§ **Directive**:
Omit all images. Write out the rest of the material exactly.

§ **Material provided**:
______________________________

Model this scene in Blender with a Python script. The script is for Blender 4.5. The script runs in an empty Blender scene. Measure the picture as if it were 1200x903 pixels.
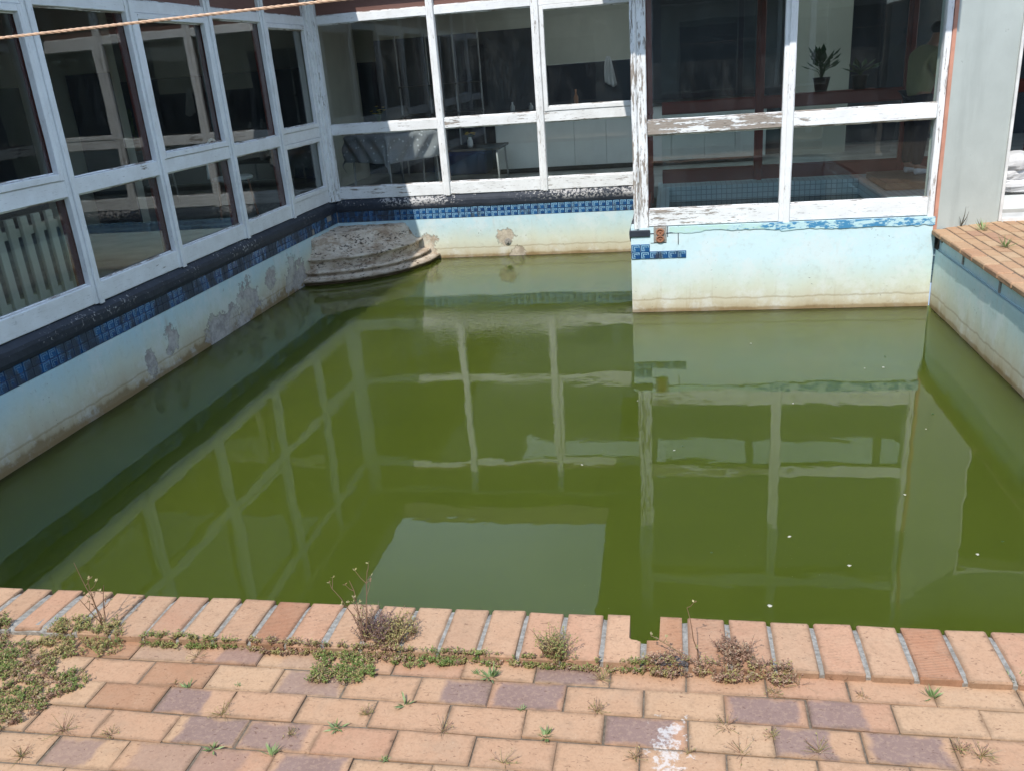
import bpy, bmesh, math, random
from mathutils import Vector, Matrix, noise as mnoise
random.seed(7)
SC = bpy.context.scene
COL = SC.collection
R = math.radians

# ------------------------------------------------------------------ camera
cam_d = bpy.data.cameras.new('camera'); cam = bpy.data.objects.new('camera', cam_d); COL.objects.link(cam)
cam_d.sensor_width = 36.0; cam_d.lens = 998.74 / 1200.0 * 36.0
cam_d.clip_start = 0.05; cam_d.clip_end = 1000.0
_a, _b, _c = 0.3574, 0.1986, -0.0768
f_ = Vector((-math.sin(_b)*math.cos(_a), math.cos(_b)*math.cos(_a), -math.sin(_a)))
r_ = Vector((math.cos(_b), math.sin(_b), 0)); u_ = r_.cross(f_)
r2 = math.cos(_c)*r_ + math.sin(_c)*u_; u2 = -math.sin(_c)*r_ + math.cos(_c)*u_
M = Matrix(((r2.x, u2.x, -f_.x, 0), (r2.y, u2.y, -f_.y, 0), (r2.z, u2.z, -f_.z, 1.4904), (0, 0, 0, 1)))
cam.matrix_world = M
SC.camera = cam

# ------------------------------------------------------------------ sky, sun, exposure
SUN = Vector((0.185, 0.80, -1.0)).normalized()          # direction of travel
world = bpy.data.worlds.new('World'); SC.world = world; world.use_nodes = True
wn = world.node_tree; bgn = wn.nodes['Background']
sky = wn.nodes.new('ShaderNodeTexSky'); sky.sky_type = 'NISHITA'; sky.sun_disc = False
sky.sun_elevation = math.asin(-SUN.z); sky.sun_rotation = math.atan2(-SUN.x, -SUN.y)
sky.air_density = 1.0; sky.dust_density = 0.7; sky.ozone_density = 1.0
_tc = wn.nodes.new('ShaderNodeTexCoord'); _cn = wn.nodes.new('ShaderNodeTexNoise'); _cn.inputs['Scale'].default_value = 2.2; _cn.inputs['Detail'].default_value = 6
wn.links.new(_tc.outputs['Generated'], _cn.inputs['Vector'])
_mr = wn.nodes.new('ShaderNodeMapRange'); _mr.interpolation_type = 'SMOOTHSTEP'; _mr.inputs[1].default_value = .35; _mr.inputs[2].default_value = .75; _mr.inputs[3].default_value = .30; _mr.inputs[4].default_value = .75
wn.links.new(_cn.outputs[0], _mr.inputs[0])
_mx = wn.nodes.new('ShaderNodeMix'); _mx.data_type = 'RGBA'; wn.links.new(_mr.outputs[0], _mx.inputs[0]); wn.links.new(sky.outputs['Color'], _mx.inputs[6]); _mx.inputs[7].default_value = (5.4, 7.3, 10.2, 1)   # bright bluish veil added to lift the sky reflection and fill
wn.links.new(_mx.outputs[2], bgn.inputs['Color']); bgn.inputs['Strength'].default_value = 0.15
sl = bpy.data.lights.new('sun', 'SUN'); sl.energy = 3.2; sl.angle = R(0.5); sl.color = (1.0, 0.955, 0.89)
so = bpy.data.objects.new('sun', sl); COL.objects.link(so); so.location = (-3, -6, 14)
so.rotation_euler = SUN.to_track_quat('-Z', 'Y').to_euler()
SC.view_settings.view_transform = 'Standard'; SC.view_settings.look = 'None'
SC.view_settings.exposure = 0.4; SC.view_settings.gamma = 1.0
SC.render.engine = 'CYCLES'
SC.cycles.max_bounces = 10; SC.cycles.transparent_max_bounces = 24; SC.cycles.diffuse_bounces = 5
SC.cycles.glossy_bounces = 5

# ------------------------------------------------------------------ dimensions (metres; paving surface z = 0)
XL, XR, YB, YBAY, XBAY, ZW, YF = -4.044, 2.130, 10.012, 7.422, -0.3446, -0.647, 2.034
Z_TB, Z_TT = -0.168, -0.036             # tile band
Z_FB, Z_FT = 0.110, 0.250               # bottom rail
Z_MB, Z_MT = 0.868, 0.980               # middle rail
Z_TRB, Z_TRT = 2.085, 2.175             # top rail
Z_EAVE = 2.65
FLOOR = 0.05

# ------------------------------------------------------------------ helpers
def tag(o, label=None, cat=None, group=None, kind=None):
    if label: o['label'] = label
    if cat: o['category'] = cat
    if group: o['group'] = group
    if kind: o['kind'] = kind
    return o
def empty(name, loc=(0, 0, 0), rz=0):
    o = bpy.data.objects.new(name, None); COL.objects.link(o); o.location = loc; o.rotation_euler = (0, 0, rz)
    o.empty_display_size = 0.1
    return o
def link(name, me, mat=None, parent=None, loc=None):
    o = bpy.data.objects.new(name, me); COL.objects.link(o)
    if mat is not None and not me.materials: me.materials.append(mat)
    if parent: o.parent = parent
    if loc is not None: o.location = loc
    return o
def rebase(o, parent):            # mesh built in world coordinates under an empty that is not at the origin
    o.parent = parent; o.matrix_parent_inverse = Matrix.Translation(parent.location).inverted() if parent.rotation_euler.z == 0 else parent.matrix_basis.inverted()
    return o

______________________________

§ **Full solution**:
Model this scene in Blender with a Python script. The script is for Blender 4.5. The script runs in an empty Blender scene. Measure the picture as if it were 1200x903 pixels.
import bpy, bmesh, math, random
from mathutils import Vector, Matrix, noise as mnoise
random.seed(7)
SC = bpy.context.scene
COL = SC.collection
R = math.radians

# ------------------------------------------------------------------ camera
cam_d = bpy.data.cameras.new('camera'); cam = bpy.data.objects.new('camera', cam_d); COL.objects.link(cam)
cam_d.sensor_width = 36.0; cam_d.lens = 998.74 / 1200.0 * 36.0
cam_d.clip_start = 0.05; cam_d.clip_end = 1000.0
_a, _b, _c = 0.3574, 0.1986, -0.0768
f_ = Vector((-math.sin(_b)*math.cos(_a), math.cos(_b)*math.cos(_a), -math.sin(_a)))
r_ = Vector((math.cos(_b), math.sin(_b), 0)); u_ = r_.cross(f_)
r2 = math.cos(_c)*r_ + math.sin(_c)*u_; u2 = -math.sin(_c)*r_ + math.cos(_c)*u_
M = Matrix(((r2.x, u2.x, -f_.x, 0), (r2.y, u2.y, -f_.y, 0), (r2.z, u2.z, -f_.z, 1.4904), (0, 0, 0, 1)))
cam.matrix_world = M
SC.camera = cam

# ------------------------------------------------------------------ sky, sun, exposure
SUN = Vector((0.185, 0.80, -1.0)).normalized()          # direction of travel
world = bpy.data.worlds.new('World'); SC.world = world; world.use_nodes = True
wn = world.node_tree; bgn = wn.nodes['Background']
sky = wn.nodes.new('ShaderNodeTexSky'); sky.sky_type = 'NISHITA'; sky.sun_disc = False
sky.sun_elevation = math.asin(-SUN.z); sky.sun_rotation = math.atan2(-SUN.x, -SUN.y)
sky.air_density = 1.0; sky.dust_density = 0.7; sky.ozone_density = 1.0
_tc = wn.nodes.new('ShaderNodeTexCoord'); _cn = wn.nodes.new('ShaderNodeTexNoise'); _cn.inputs['Scale'].default_value = 2.2; _cn.inputs['Detail'].default_value = 6
wn.links.new(_tc.outputs['Generated'], _cn.inputs['Vector'])
_mr = wn.nodes.new('ShaderNodeMapRange'); _mr.interpolation_type = 'SMOOTHSTEP'; _mr.inputs[1].default_value = .35; _mr.inputs[2].default_value = .75; _mr.inputs[3].default_value = .30; _mr.inputs[4].default_value = .75
wn.links.new(_cn.outputs[0], _mr.inputs[0])
_mx = wn.nodes.new('ShaderNodeMix'); _mx.data_type = 'RGBA'; wn.links.new(_mr.outputs[0], _mx.inputs[0]); wn.links.new(sky.outputs['Color'], _mx.inputs[6]); _mx.inputs[7].default_value = (5.4, 7.3, 10.2, 1)   # bright bluish veil added to lift the sky reflection and fill
wn.links.new(_mx.outputs[2], bgn.inputs['Color']); bgn.inputs['Strength'].default_value = 0.15
sl = bpy.data.lights.new('sun', 'SUN'); sl.energy = 3.2; sl.angle = R(0.5); sl.color = (1.0, 0.955, 0.89)
so = bpy.data.objects.new('sun', sl); COL.objects.link(so); so.location = (-3, -6, 14)
so.rotation_euler = SUN.to_track_quat('-Z', 'Y').to_euler()
SC.view_settings.view_transform = 'Standard'; SC.view_settings.look = 'None'
SC.view_settings.exposure = 0.4; SC.view_settings.gamma = 1.0
SC.render.engine = 'CYCLES'
SC.cycles.max_bounces = 10; SC.cycles.transparent_max_bounces = 24; SC.cycles.diffuse_bounces = 5
SC.cycles.glossy_bounces = 5

# ------------------------------------------------------------------ dimensions (metres; paving surface z = 0)
XL, XR, YB, YBAY, XBAY, ZW, YF = -4.044, 2.130, 10.012, 7.422, -0.3446, -0.647, 2.034
Z_TB, Z_TT = -0.168, -0.036             # tile band
Z_FB, Z_FT = 0.110, 0.250               # bottom rail
Z_MB, Z_MT = 0.868, 0.980               # middle rail
Z_TRB, Z_TRT = 2.085, 2.175             # top rail
Z_EAVE = 2.65
FLOOR = 0.05

# ------------------------------------------------------------------ helpers
def tag(o, label=None, cat=None, group=None, kind=None):
    if label: o['label'] = label
    if cat: o['category'] = cat
    if group: o['group'] = group
    if kind: o['kind'] = kind
    return o
def empty(name, loc=(0, 0, 0), rz=0):
    o = bpy.data.objects.new(name, None); COL.objects.link(o); o.location = loc; o.rotation_euler = (0, 0, rz)
    o.empty_display_size = 0.1
    return o
def link(name, me, mat=None, parent=None, loc=None):
    o = bpy.data.objects.new(name, me); COL.objects.link(o)
    if mat is not None and not me.materials: me.materials.append(mat)
    if parent: o.parent = parent
    if loc is not None: o.location = loc
    return o
def rebase(o, parent):            # mesh built in world coordinates under an empty that is not at the origin
    o.parent = parent; o.matrix_parent_inverse = Matrix.Translation(parent.location).inverted() if parent.rotation_euler.z == 0 else parent.matrix_basis.inverted()
    return o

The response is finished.